Mission: Impossible 7 Almost Saw A De-Aged Appearance By Julia Roberts

It turns out that "Mission: Impossible – Dead Reckoning Part One" director Christopher McQuarrie had plans for more than one A-list star to appear as they did in their younger years as actors. Before the director scrapped a digitally de-aged Tom Cruise scene for the film, McQuarrie considered putting a digitally de-aged Julia Roberts in the seventh "Mission: Impossible" film.

In an interview with the "Empire Spoiler Specials" film podcast (via /Film), McQuarrie said he once imagined MI7's flashback scene at the beginning of the film as one that had a tone similar to Cruise's 1990 hit "Days of Thunder." While he was imagining if "Days of Thunder" filmmaker Tony Scott — who directed Cruise in the 1986 blockbuster "Top Gun" — helmed a "Mission: Impossible" film in the same era, McQuarrie started mulling over what breakout actor of the day would have starred with Cruise in the MI installment.

"We looked at 'Days of Thunder' and we looked at the style of it, and we started thinking what would it look like if Tony Scott had shot this, and who would it have been?" McQuarrie told the podcast. "I looked back at who was the ingenue, who was the breakout star in 1989? And right around then was 'Mystic Pizza.' And I was like, 'Oh my God. Julia Roberts, a then-pre-"Pretty Woman" Julia Roberts, as this young woman.'"

Ultimately, actor Mariela Garriga was hired to play the young woman in the flashback scene, but not before McQuarrie and company crunched some numbers to examine the viability of hiring and de-aging Roberts.

The idea sounded good to McQuarrie until he learned the cost

While the idea of working in a digitally de-aged Julia Roberts looked good in theory to Christopher McQuarrie, the filmmaker came to realize that hiring Roberts, coupled with the technology costs of de-aging other actors in the "Mission: Impossible – Dead Reckoning Part One" cast, was financially untenable.

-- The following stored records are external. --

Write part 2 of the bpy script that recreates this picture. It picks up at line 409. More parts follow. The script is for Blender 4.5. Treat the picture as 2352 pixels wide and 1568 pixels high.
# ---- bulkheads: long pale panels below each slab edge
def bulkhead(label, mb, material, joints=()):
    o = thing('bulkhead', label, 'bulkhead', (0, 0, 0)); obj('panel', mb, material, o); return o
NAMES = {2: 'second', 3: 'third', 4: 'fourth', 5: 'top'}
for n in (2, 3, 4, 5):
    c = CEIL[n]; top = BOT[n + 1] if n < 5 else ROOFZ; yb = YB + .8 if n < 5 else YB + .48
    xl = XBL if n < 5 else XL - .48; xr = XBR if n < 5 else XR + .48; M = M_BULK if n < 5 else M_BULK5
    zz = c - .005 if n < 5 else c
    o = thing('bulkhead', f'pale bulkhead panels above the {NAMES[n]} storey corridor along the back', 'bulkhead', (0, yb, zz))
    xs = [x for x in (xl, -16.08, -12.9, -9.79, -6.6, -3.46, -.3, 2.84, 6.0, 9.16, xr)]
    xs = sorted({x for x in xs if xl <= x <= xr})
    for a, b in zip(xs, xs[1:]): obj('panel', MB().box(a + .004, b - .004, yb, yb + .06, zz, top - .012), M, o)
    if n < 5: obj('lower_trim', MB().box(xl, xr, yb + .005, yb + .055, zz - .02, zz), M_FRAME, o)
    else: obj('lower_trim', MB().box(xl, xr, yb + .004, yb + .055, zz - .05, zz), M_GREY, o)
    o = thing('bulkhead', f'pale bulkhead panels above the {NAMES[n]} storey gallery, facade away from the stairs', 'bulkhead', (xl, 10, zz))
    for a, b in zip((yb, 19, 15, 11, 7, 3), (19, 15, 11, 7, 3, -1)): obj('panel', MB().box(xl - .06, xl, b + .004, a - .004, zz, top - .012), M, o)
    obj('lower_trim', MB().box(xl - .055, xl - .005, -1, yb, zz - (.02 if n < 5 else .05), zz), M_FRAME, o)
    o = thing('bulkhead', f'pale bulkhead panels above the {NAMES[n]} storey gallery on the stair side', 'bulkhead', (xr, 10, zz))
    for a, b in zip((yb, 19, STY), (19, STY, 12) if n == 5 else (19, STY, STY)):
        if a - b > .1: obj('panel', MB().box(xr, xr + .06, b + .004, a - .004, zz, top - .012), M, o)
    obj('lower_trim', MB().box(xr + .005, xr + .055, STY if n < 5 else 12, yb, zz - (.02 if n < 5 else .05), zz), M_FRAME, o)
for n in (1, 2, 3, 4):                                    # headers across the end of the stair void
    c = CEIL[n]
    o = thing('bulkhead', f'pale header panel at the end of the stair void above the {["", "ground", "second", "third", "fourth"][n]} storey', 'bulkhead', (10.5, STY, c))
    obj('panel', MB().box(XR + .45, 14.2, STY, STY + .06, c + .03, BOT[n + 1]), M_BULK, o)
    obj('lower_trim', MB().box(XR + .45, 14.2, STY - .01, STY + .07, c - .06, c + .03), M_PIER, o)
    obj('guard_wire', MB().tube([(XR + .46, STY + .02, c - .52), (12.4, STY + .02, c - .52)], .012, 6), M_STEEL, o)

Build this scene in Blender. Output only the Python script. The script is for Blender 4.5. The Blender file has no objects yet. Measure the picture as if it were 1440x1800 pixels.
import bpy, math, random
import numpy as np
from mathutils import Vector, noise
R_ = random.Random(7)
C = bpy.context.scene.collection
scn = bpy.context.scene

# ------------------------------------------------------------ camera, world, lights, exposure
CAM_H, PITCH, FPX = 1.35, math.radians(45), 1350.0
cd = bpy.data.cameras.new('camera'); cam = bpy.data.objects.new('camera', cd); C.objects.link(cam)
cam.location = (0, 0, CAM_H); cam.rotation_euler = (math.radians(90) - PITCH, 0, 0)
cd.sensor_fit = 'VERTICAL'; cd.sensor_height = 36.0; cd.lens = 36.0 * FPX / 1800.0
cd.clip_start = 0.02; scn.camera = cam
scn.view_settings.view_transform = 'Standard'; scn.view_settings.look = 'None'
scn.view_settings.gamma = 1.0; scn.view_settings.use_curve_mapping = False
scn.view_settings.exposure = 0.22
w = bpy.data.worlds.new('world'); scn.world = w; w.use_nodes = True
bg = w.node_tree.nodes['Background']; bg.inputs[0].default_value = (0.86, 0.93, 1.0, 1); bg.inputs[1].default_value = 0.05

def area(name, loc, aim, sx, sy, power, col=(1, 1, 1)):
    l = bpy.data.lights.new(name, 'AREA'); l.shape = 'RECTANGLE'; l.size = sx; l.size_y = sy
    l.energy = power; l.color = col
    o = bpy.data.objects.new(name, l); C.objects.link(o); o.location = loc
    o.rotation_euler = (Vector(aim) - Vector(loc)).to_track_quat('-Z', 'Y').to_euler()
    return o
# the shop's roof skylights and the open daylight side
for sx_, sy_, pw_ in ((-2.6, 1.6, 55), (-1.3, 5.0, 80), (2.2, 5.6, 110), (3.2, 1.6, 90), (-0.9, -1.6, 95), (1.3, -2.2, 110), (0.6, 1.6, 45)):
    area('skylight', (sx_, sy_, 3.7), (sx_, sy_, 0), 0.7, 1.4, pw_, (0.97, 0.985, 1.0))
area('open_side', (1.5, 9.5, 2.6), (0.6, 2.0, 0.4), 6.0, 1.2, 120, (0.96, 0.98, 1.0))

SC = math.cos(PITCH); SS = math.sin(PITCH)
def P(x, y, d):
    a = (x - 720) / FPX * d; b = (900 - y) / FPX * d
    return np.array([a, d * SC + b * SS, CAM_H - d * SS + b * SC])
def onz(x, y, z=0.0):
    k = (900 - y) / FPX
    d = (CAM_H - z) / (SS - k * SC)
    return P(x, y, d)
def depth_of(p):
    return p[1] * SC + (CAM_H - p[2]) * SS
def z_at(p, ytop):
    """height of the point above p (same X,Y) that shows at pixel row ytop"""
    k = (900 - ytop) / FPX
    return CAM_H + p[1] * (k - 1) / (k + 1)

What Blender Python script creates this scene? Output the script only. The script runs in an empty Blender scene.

"The only way I could have seen doing the sequence justice [using de-aging] was to somehow convince Julia Roberts to come in and be this small role at the beginning of this story," McQuarrie told the Empire podcast. "And of course, as you're conceptually going through it, you're like, 'Now all anybody's going to be doing is thinking about the de-aging of Julia Roberts, and Esai [Morales], and Tom [Cruise], and Henry Czerny.' And then I got the bill for de-aging those people before their salaries were even factored into it."

McQuarrie noted that putting two to three digitally de-aged actors together for the scene would have been as costly as the film's elaborate train scene in the third act of the film. The expensive cost, however, wasn't the only obstacle. There was also the issue of matching the tone of the flashback scenes with the current film. "It was so ... the force multiplier of — and the way we shoot scenes, and the fluidity, and the camera movement. And of course, that wouldn't be the style of the movie in 1989," McQuarrie said. "That wouldn't make sense if you were shooting an '89 'Mission' like a 2023 'Mission.'"

Also starring Hayley Atwell, Simon Pegg, Ving Rhames, Rebecca Ferguson, Vanessa Kirby, and Pom Klementieff, "Mission: Impossible – Dead Reckoning Part One" is playing in theaters.